Assemble all lines in which the string "finishes" appears.

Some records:
— BEGIN —

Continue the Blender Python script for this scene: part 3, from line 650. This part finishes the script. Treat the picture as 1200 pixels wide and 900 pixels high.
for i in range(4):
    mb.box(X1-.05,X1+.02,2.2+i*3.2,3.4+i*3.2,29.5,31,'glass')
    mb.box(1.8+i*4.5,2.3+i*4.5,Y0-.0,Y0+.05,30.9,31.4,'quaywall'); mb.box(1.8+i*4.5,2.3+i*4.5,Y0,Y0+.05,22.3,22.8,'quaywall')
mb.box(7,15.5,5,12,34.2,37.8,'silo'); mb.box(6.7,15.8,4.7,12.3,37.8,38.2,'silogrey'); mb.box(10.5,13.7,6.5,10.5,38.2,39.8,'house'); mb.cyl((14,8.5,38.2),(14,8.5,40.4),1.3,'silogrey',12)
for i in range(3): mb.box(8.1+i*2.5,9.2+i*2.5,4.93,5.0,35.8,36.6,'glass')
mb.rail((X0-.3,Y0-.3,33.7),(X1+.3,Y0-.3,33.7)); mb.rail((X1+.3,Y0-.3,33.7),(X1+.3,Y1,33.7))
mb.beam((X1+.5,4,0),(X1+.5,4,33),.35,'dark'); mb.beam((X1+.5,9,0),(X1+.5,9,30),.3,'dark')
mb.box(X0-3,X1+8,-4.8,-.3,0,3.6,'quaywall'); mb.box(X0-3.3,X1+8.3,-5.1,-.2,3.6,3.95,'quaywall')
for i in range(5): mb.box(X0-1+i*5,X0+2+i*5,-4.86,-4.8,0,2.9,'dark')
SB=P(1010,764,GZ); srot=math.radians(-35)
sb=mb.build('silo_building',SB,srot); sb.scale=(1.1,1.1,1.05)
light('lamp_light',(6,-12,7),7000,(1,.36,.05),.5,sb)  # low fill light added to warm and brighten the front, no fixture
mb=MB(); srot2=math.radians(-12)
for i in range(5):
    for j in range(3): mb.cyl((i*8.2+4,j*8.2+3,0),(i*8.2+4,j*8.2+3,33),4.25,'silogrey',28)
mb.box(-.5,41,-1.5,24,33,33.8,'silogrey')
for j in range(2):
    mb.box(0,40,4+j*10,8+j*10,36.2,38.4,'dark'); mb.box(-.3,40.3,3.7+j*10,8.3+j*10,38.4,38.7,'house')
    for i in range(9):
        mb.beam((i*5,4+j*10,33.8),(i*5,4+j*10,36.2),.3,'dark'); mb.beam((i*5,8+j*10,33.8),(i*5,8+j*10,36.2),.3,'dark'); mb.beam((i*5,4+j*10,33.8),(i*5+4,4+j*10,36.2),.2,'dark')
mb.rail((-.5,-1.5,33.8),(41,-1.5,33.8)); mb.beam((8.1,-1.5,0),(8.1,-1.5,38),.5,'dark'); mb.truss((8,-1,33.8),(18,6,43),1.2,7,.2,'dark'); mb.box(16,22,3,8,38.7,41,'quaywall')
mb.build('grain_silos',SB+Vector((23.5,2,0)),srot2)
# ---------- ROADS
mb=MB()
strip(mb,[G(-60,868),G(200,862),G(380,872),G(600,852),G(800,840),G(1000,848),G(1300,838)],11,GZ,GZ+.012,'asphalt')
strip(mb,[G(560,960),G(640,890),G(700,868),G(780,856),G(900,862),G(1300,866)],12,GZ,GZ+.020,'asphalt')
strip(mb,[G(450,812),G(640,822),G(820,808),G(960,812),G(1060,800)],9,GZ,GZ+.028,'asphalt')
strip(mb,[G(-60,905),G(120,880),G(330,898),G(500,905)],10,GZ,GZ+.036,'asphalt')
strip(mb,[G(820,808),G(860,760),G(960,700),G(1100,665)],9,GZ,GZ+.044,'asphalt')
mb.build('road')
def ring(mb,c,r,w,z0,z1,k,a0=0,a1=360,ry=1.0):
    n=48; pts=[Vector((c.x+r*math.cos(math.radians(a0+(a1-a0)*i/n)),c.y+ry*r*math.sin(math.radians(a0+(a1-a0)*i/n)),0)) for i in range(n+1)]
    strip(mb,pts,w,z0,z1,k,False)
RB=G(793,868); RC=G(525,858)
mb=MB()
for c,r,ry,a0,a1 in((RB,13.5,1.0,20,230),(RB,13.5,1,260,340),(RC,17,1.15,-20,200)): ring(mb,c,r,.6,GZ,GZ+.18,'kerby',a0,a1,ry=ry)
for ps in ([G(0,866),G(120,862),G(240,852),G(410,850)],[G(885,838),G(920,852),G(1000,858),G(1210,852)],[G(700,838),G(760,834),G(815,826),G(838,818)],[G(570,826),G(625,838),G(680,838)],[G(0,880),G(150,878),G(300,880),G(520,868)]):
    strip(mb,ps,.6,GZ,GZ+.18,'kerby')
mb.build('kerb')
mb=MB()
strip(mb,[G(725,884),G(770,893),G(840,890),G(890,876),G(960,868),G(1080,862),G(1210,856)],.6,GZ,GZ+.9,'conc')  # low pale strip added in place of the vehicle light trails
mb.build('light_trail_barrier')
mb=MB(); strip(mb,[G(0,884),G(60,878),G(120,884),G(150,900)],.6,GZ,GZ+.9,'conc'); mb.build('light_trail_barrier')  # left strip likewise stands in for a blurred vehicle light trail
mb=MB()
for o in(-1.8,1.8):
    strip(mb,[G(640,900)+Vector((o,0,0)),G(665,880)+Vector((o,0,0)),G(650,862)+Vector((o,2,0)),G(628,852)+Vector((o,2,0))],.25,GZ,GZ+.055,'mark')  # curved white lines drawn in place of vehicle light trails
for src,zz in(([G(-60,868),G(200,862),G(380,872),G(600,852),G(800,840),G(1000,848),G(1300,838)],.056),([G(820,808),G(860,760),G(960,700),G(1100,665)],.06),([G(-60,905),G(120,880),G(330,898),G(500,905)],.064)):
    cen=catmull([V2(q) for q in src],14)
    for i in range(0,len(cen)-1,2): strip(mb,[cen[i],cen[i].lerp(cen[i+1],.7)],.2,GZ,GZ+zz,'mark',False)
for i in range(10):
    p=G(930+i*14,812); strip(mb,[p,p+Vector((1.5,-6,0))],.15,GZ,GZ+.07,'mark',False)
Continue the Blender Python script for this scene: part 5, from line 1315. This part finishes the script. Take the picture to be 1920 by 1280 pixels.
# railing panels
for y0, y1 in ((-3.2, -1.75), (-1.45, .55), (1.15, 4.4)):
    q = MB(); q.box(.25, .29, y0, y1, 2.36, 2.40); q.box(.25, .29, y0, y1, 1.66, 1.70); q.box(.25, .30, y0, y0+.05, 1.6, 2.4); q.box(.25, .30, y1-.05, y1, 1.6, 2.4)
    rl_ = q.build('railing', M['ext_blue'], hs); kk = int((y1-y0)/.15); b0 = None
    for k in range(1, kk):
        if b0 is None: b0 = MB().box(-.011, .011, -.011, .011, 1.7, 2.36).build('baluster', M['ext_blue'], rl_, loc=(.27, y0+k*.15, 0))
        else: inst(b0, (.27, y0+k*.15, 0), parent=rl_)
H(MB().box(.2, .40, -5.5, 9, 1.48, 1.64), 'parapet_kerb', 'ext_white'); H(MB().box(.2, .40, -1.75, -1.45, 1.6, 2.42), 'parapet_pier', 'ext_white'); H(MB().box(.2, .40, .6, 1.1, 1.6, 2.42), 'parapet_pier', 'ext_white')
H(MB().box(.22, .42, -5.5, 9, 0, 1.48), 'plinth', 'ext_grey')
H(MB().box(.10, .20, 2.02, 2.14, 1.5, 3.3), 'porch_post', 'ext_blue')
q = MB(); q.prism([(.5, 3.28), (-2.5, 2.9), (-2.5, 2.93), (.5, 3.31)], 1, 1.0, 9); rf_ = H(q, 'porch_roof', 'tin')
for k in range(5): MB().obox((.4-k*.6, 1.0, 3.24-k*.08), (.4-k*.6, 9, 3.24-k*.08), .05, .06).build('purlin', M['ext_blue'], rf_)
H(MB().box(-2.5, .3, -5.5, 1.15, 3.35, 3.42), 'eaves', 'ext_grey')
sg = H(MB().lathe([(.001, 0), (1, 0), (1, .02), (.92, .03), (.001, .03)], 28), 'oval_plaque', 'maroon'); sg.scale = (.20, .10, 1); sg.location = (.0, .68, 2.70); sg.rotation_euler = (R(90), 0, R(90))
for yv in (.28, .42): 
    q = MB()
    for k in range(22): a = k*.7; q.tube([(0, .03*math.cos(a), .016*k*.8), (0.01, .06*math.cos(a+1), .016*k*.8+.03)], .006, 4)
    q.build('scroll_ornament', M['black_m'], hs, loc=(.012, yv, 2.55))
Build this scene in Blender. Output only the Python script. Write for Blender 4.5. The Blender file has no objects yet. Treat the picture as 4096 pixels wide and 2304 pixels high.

— END —

FINAL RESULT >>
Continue the Blender Python script for this scene: part 3, from line 650. This part finishes the script. Treat the picture as 1200 pixels wide and 900 pixels high.
Continue the Blender Python script for this scene: part 5, from line 1315. This part finishes the script. Take the picture to be 1920 by 1280 pixels.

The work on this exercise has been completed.